Она коротко свистнула, и эта короткость свиста выражала то же самое, когда мы, кругло раскрыв рот, вдыхаем в себя в ужасе букву А. И этот короткий свист и мгновенное исчезновение не потревожили свистуна-рогача, к которому я намеревался подойти: он свистел и ревел. Из распадка я тихонечко выбрался наверх и затаился в кустах. Страшно мешал мелкий дубняк с сухими скрученными листьями. На березах лишь кое-где висели желтые, почти белые листики, мелколиственный клен стоял в ярко-красной рубашке, и через все это виднелось синее море и на нем «Томящееся сердце» с погребальными соснами. Олень свистел направо… Я мучился с дубняком… попал на оленью тропу. Какое счастье! Он свистел резко, а ему отвечал… Потом вроде курицы. Неужели так у фазанов? Свистун подходил сзади — понюхал мой след и скоро ушел… Другой остановился и стал чесать рога о дерево… Солнце впилось… и глаза особенно кроткие оленьи долго… все протер и лег. А токовик? Увидел его… Ка-ка-ка… мимо промчалась незаметная оленуха, а рогач остановился как вкопанный: я успел [снять?] пенсне, поставить скорость, щелкнул раз, два… и лишь тогда ужас его отпустил (оленуха стояла с хитростью: не заметит! он стоял в ужасе). Олень-токовик ходил… Когда ушел, я увидел, маленькая, почти белая оленуха стояла в высокой траве, и почему-то я вспомнил ту китаянку с маленькой ножкой, которая не могла идти, и мужа-контрабандиста — трепет (вот она-то затаилась. См. 1).
Катер тащил шесть 1 нрзб. с ивасями.
На всем пастбище, на всей желтой сопке наверху стояла одна, одинокая погребальная сосна, и от нее резкая тень неподвижная была.
Как рогач на чистом месте перехватил оленуху, совсем как в горелки, и догнав — ничего и даже отошел.
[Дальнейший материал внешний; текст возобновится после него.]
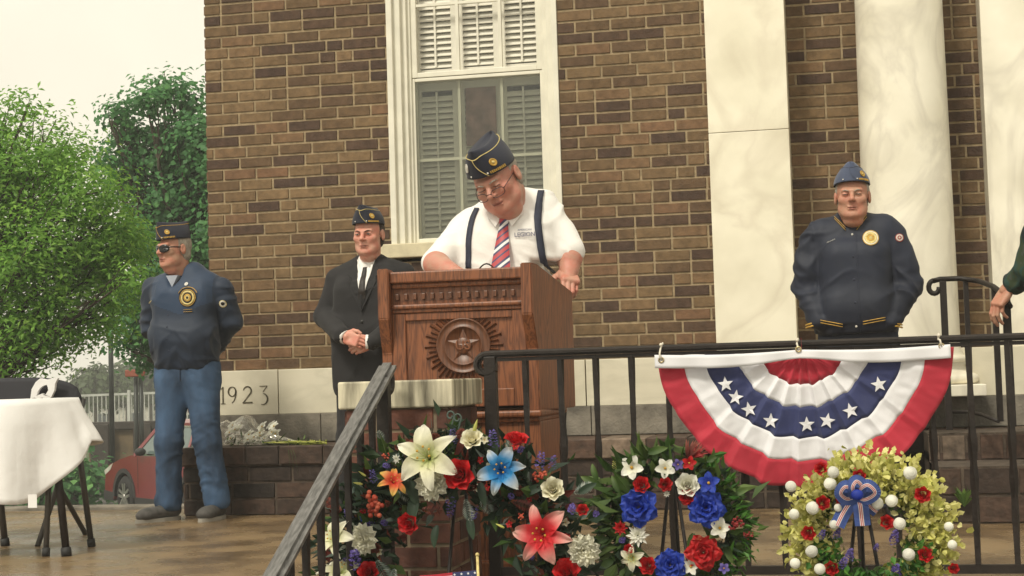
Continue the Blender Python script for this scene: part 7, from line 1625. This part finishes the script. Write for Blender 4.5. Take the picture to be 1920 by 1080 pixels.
for px, py, d in ((1483, 912, 26), (1561, 886, 28), (1558, 908, 30), (1523, 953, 31), (1490, 965, 25), (1565, 983, 24), (1571, 951, 20), (1645, 945, 28), (1673, 940, 29), (1705, 888, 32), (1686, 983, 29), (1523, 1035, 29), (1704, 1040, 29), (1536, 1068, 27), (1490, 1056, 25), (1786, 1022, 22), (1780, 987, 22)): flower(w3, 'ball', px, py, d * .9, 'white_petal', YW3 - .078, rnd)
for px, py, d in ((1540, 880, 28), (1611, 892, 28), (1542, 943, 30), (1517, 998, 31), (1661, 980, 30), (1731, 926, 34), (1734, 1041, 32), (1561, 1064, 30), (1788, 1065, 22), (1575, 940, 20)): flower(w3, 'rose', px, py, d, 'red_petal', YW3 - .078, rnd)
for px, py, d in ((1538, 1000, 22), (1568, 998, 22), (1592, 1040, 28), (1578, 1055, 26), (1675, 1008, 30), (1643, 1022, 16), (1680, 1072, 32)): flower(w3, 'spike', px, py + 8, d, 'purple_petal', YW3 - .06, rnd, (rnd.uniform(-.5, .5), .6, .6))
# striped bow
def ribbonmat():
    m = bpy.data.materials.new('striped_ribbon'); m.use_nodes = True; t = m.node_tree; N, L = t.nodes, t.links; b = N['Principled BSDF']
    at_ = N.new('ShaderNodeAttribute'); at_.attribute_name = 'tint'; cr = N.new('ShaderNodeValToRGB'); cr.color_ramp.interpolation = 'CONSTANT'; e = cr.color_ramp.elements
    cols = [(0, (.04, .08, .28)), (.36, (.7, .66, .64)), (.42, (.5, .02, .04)), (.48, (.7, .66, .64)), (.54, (.5, .02, .04)), (.60, (.7, .66, .64)), (.66, (.04, .08, .28))]
    while len(e) < len(cols): e.new(.5)
    for i, (p, c) in enumerate(cols): e[i].position = p; e[i].color = (*c, 1)
    L.new(at_.outputs['Fac'], cr.inputs[0]); L.new(cr.outputs[0], b.inputs['Base Color']); b.inputs['Roughness'].default_value = .6; return m
RM = ribbonmat()
bw_ = thing('ribbon_bow', 'blue bow with red and white stripes pinned to the pale leaved wreath', 'bow', tuple(at(1606, 930, YW3 - .1)))
def ribbon(pts, w, nm):
    P = []; n = len(pts)
    ctrl = [at(px, py, YW3 - .085 - dy) for px, py, dy in pts]
    for i in range(n - 1):
        p0, p1, p2, p3 = ctrl[max(i - 1, 0)], ctrl[i], ctrl[i + 1], ctrl[min(i + 2, n - 1)]
        for k in range(8): t = k / 8; P.append(.5 * ((2 * p1) + (p2 - p0) * t + (2 * p0 - 5 * p1 + 4 * p2 - p3) * t * t + (3 * p1 - p0 - 3 * p2 + p3) * t ** 3))
    P.append(ctrl[-1]); M = MB(); nw = 18
    for i in range(len(P) - 1):
        row = []
        for q in (i, i + 1):
            d = (P[min(q + 1, len(P) - 1)] - P[max(q - 1, 0)]); s_ = Vector((d.z, 0, -d.x)); s_ = s_.normalized() if s_.length > 1e-5 else Vector((1, 0, 0)); row.append([P[q] + s_ * w * (j / nw - .5) + Vector((0, .003 * math.cos(j / nw * 6.28), 0)) for j in range(nw + 1)])
        for j in range(nw): M.add([row[0][j], row[0][j + 1], row[1][j + 1], row[1][j]], [(0, 1, 2, 3)], 0, True, (j + .5) / nw)
    o = M.build(nm, RM, bw_, tint='face'); md = o.modifiers.new('t', 'SOLIDIFY'); md.thickness = .001
ribbon([(1606, 932, 0), (1592, 946, .01), (1580, 965, .0), (1570, 986, .01)], .042, 'tail'); ribbon([(1610, 932, 0), (1614, 950, .015), (1616, 968, .01), (1618, 986, .01)], .044, 'tail'); ribbon([(1614, 930, 0), (1628, 946, 0), (1645, 960, -.01)], .034, 'tail')
ribbon([(1606, 930, .01), (1588, 936, .02), (1576, 925, .04), (1586, 912, .05), (1604, 922, .03)], .036, 'loop'); ribbon([(1606, 930, .01), (1622, 936, .02), (1640, 924, .04), (1626, 910, .05), (1608, 922, .03)], .036, 'loop'); ribbon([(1606, 932, .02), (1598, 915, .05), (1606, 902, .05), (1616, 912, .04), (1608, 930, .02)], .036, 'loop')
M = MB(); c_ = at(1607, 928, YW3 - .14); M.ell(c_, (.018, .012, .016), n=12, m=8); M.build('knot', MAT['blue_petal'], bw_, tint=True)
# small stick flag at the bottom edge
YF_ = -4.62; fs_ = at(895, 1042, YF_); fg = thing('small_flag', 'small stars and stripes flag on a white stick in front of the pier', 'flag', (fs_.x, YF_, -.72))
MB().tube([(fs_.x + .012, YF_, -.72), (fs_.x, YF_, fs_.z)], .004, 8).ell((fs_.x, YF_, fs_.z + .003), .006, n=8, m=6).build('stick', MAT['gold_pale'], fg)
fw, fh = .17, .11; x1_, z1_ = fs_.x - .002, at(870, 1069, YF_).z
def fl_(u, v): return (x1_ - fw * u, YF_ + .012 * math.sin(u * 7) * u, z1_ - fh * v - .015 * u)
for k in range(13): M = MB(); M.grid(lambda u, v, k=k: fl_(u, (k + v) / 13), 16, 1); o = M.build('flag_stripe', MAT['bunt_red'] if k % 2 == 0 else MAT['bunt_white'], fg)
M = MB(); M.grid(lambda u, v: tuple(Vector(fl_(u * .42, v * 7 / 13)) + Vector((0, -.0012, 0))), 12, 6); can = M.build('canton', MAT['bunt_blue'], fg); M = MB()
for i in range(7):
    for j in range(5):
        if (i + j) % 2 == 0: q = Vector(fl_((i + .6) / 7.2 * .42, (j + .6) / 5.2 * 7 / 13)) + Vector((0, -.002, 0)); M.prism([(.0042 * math.cos(R(90 + 36 * s)) * (1 if s % 2 == 0 else .45), .0042 * math.sin(R(90 + 36 * s)) * (1 if s % 2 == 0 else .45)) for s in range(10)], q, (1, 0, 0), (0, 0, 1), (0, -1, 0), .0006)
o = M.build('flag_stars', MAT['bunt_white'], can); o['kind'] = 'stuff'
# ------------------------------------------------------------------ cellophane bouquet on the ledge
YQ_ = -.36; bq = thing('bouquet', 'cellophane wrapped bouquet of white flowers with green stems lying on the ledge', 'bouquet', tuple(at(500, 835, YQ_)))
def qb(px, py, dy=0): return at(px, py, YQ_ + dy)
for i in range(20): px, py = 430 + rnd.uniform(0, 95), 812 + rnd.uniform(-14, 14); flower(bq, 'open', px, py, 26, 'white_petal', YQ_ + rnd.uniform(-.05, .08), rnd, (-.5, .8, .6))
M = MB()
for i in range(120): px = rnd.uniform(425, 600); c_ = qb(px, 832 + rnd.uniform(-7, 6), rnd.uniform(-.09, .08)); o_ = Vector((rnd.gauss(.3, .8), rnd.gauss(0, .5), rnd.gauss(.1, .3))).normalized(); L = rnd.uniform(.03, .08); s_ = o_.cross(Vector((0, .3, 1))).normalized() * .006; M.add([c_, c_ + o_ * L * .5 + s_, c_ + o_ * L, c_ + o_ * L * .5 - s_], [(0, 1, 2, 3)], 0, False, rnd.random())
M.build('foliage', MAT['green_leaf'], bq, tint=True)
M = MB()
for i in range(22): a = qb(500 + rnd.uniform(-10, 20), 830, rnd.uniform(-.05, .05)); b = qb(598 + rnd.uniform(-12, 16), 833 + rnd.uniform(-5, 5), rnd.uniform(-.06, .04)); M.tube([a, a.lerp(b, .5) + Vector((0, 0, .006)), b], .0035, 5, t=rnd.random())
for i in range(90): c_ = qb(rnd.uniform(540, 612), 831 + rnd.uniform(-5, 6), rnd.uniform(-.06, .05)); M.ell(c_, rnd.uniform(.003, .007), n=5, m=4, t=rnd.random())
for i in range(3): a = qb(545 + i * 4, 838, -.10); M3 = MB(); M3.tube([a, a + Vector((.01, -.065, -.012)), a + Vector((.02 + i * .006, -.085, -.05)), a + Vector((.026 + i * .01, -.09, -.11 - .02 * i))], [.0016, .0014, .0010, .0006], 5, t=.4); M3.build('loose_stem', MAT['green_leaf'], bq, tint=True)
M.build('stems', MAT['bud_green'], bq, tint=True)
def cello():
    m = bpy.data.materials.new('cellophane'); m.use_nodes = True; t = m.node_tree; N, L = t.nodes, t.links
    for n in list(N): N.remove(n)
    o = N.new('ShaderNodeOutputMaterial'); mx = N.new('ShaderNodeMixShader'); tr = N.new('ShaderNodeBsdfTransparent'); ad = N.new('ShaderNodeAddShader'); df = N.new('ShaderNodeBsdfDiffuse'); gl = N.new('ShaderNodeBsdfGlossy'); gl.inputs[0].default_value = (.9, .9, .85, 1); gl.inputs['Roughness'].default_value = .12; df.inputs[0].default_value = (.92, .9, .82, 1)
    L.new(df.outputs[0], ad.inputs[0]); L.new(gl.outputs[0], ad.inputs[1]); lw = N.new('ShaderNodeLayerWeight'); lw.inputs[0].default_value = .45; mr = N.new('ShaderNodeMapRange'); mr.inputs[3].default_value = .03; mr.inputs[4].default_value = .28; L.new(lw.outputs['Facing'], mr.inputs[0])
    L.new(mr.outputs[0], mx.inputs[0]); L.new(tr.outputs[0], mx.inputs[1]); L.new(ad.outputs[0], mx.inputs[2]); L.new(mx.outputs[0], o.inputs[0]); return m
M = MB(); ax0, ax1 = qb(418, 812), qb(560, 832)
def ce(u, v):
    a = 2 * PI * v; c_ = ax0.lerp(ax1, u); r = (.095 * (1 - u) ** 1.0 + .02) * (1 + .10 * math.sin(u * 1.8)); n_ = noise.noise(Vector((u * 9, math.cos(a) * 3, math.sin(a) * 3))); r *= 1 + .38 * n_
    top = .075 * math.exp(-((u - .33) / .16) ** 2) * max(0, math.sin(a)) ** 3
    return (c_.x + .02 * n_, c_.y + r * math.cos(a), max(Zl + .003, c_.z + r * .55 * math.sin(a) + top))
M.grid(ce, 40, 40, sm=False); M.build('cellophane_wrap', cello(), bq)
24 Октября. Хлопотал о номере, обеде, в зверосовхозе опять почуял, что Батурина нет, хочется крикнуть: Батурин! (Разложение: деревня + разложение человека. Матвеев похож на шулера, поумней всех (промблема).
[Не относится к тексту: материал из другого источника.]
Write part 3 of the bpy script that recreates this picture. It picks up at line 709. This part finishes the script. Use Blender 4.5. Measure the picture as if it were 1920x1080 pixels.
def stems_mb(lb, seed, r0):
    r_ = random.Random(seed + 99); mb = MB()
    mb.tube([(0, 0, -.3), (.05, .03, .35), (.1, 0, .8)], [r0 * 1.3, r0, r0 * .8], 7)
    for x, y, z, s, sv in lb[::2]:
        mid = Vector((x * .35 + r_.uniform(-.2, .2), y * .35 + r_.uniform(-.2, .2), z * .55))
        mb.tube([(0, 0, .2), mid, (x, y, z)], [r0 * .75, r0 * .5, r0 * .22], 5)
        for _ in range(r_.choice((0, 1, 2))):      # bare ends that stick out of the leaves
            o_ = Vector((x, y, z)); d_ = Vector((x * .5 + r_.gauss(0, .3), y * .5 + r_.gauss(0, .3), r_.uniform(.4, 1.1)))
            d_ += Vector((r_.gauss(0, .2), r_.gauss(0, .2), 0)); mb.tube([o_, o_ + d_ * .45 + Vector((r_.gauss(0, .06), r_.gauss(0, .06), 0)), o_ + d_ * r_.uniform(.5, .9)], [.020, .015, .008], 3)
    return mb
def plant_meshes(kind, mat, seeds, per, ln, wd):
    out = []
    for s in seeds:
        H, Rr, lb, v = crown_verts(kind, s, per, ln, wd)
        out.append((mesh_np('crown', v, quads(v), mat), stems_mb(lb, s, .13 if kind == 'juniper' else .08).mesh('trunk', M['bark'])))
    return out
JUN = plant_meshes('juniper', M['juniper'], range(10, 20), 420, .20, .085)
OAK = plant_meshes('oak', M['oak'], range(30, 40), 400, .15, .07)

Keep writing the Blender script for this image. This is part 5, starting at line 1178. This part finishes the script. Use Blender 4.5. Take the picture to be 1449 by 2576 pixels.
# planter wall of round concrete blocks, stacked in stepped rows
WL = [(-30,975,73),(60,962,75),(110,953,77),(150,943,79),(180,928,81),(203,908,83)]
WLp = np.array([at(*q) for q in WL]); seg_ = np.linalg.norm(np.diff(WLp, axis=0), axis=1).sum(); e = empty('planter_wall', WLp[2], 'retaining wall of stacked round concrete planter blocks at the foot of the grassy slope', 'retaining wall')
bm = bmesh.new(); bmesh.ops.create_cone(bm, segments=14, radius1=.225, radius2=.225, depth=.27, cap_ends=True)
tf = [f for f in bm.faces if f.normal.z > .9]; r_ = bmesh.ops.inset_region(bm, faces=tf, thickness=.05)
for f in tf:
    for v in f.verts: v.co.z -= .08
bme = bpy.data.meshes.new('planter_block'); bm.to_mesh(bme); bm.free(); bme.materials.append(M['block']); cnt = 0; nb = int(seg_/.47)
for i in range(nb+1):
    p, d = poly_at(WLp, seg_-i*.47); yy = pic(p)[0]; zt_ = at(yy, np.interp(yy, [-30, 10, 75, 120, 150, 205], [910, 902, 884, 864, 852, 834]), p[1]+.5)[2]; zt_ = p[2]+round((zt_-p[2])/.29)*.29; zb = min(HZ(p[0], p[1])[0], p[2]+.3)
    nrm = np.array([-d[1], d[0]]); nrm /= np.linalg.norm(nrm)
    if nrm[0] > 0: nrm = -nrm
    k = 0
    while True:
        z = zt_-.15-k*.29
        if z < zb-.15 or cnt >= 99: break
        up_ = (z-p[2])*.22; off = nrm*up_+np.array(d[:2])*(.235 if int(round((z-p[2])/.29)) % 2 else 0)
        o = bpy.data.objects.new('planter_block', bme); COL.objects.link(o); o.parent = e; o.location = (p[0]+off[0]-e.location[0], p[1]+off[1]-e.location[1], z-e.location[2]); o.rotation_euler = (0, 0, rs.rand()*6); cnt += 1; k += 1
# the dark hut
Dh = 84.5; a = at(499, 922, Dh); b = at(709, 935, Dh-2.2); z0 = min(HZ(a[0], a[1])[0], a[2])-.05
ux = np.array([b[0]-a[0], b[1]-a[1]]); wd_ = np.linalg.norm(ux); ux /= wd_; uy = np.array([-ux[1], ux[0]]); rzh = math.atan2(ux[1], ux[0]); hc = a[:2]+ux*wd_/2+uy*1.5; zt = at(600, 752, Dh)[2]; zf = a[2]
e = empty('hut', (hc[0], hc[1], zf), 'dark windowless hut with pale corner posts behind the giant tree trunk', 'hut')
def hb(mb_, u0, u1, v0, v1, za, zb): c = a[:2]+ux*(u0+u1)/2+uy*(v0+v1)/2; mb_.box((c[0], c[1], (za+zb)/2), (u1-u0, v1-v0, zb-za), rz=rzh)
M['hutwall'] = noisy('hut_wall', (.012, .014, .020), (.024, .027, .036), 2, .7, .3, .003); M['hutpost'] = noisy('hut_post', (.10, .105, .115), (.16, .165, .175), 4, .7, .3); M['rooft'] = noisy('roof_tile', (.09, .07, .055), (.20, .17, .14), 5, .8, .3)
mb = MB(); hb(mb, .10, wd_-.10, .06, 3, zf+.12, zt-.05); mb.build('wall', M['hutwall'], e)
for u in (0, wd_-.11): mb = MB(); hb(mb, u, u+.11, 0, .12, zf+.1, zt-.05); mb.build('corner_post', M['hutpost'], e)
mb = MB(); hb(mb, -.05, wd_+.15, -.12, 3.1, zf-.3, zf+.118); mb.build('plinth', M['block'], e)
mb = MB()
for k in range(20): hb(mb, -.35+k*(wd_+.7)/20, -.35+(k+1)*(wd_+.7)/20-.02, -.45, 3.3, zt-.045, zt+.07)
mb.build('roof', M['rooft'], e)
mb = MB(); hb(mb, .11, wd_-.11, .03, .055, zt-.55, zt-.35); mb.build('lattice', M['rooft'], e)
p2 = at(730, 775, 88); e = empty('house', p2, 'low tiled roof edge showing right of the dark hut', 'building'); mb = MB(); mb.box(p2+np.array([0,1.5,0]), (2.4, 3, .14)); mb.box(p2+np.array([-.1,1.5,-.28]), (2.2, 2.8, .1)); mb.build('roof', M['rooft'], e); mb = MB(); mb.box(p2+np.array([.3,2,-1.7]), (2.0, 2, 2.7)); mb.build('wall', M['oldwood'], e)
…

«Промблема» двух уволенных егерей (не Левчук ли спроворил, а то почему же: «не боги горшки обжигают, и в 25 л. командовал армией»).
Вечером был Феклин: помзав морбазы.
Вот еще: когда Литвинов упомянул Мантейфеля, Матвеев оговорил: «не Мантейфель, а массы». Следовательно, борьба с «личным» проникла в глубочайшие недра «масс». «Разве дело в единице, — сказал т. Матвеев, — дело в массе, мы должны расценивать единицы с точки зрения целевой установки в плане общей наметки творчества масс, нам не единицы, а нужно взять массы под упор».
25 Октября. Гроза (единственная и то…).
Тайфунчик. В садике на ясени и на мелколиственном клене трепещут последние листики, но пирамидальный тополь весь цел и зелен. Точно так же много сюрпризов можно встретить и по месту: там на юру кончилась всякая жизнь, а где-нибудь под защитой гор сохранилась в полной свежести виноградная лоза…
Всем на свете известный евангельский рассказ о вере в горчичное зерно, достаточной для того, чтобы человек мог привести в движение гору, у нас в настоящее время во всем СССР повторяется в словах: «нет объективных причин». О, как я искренно всей душой приветствую.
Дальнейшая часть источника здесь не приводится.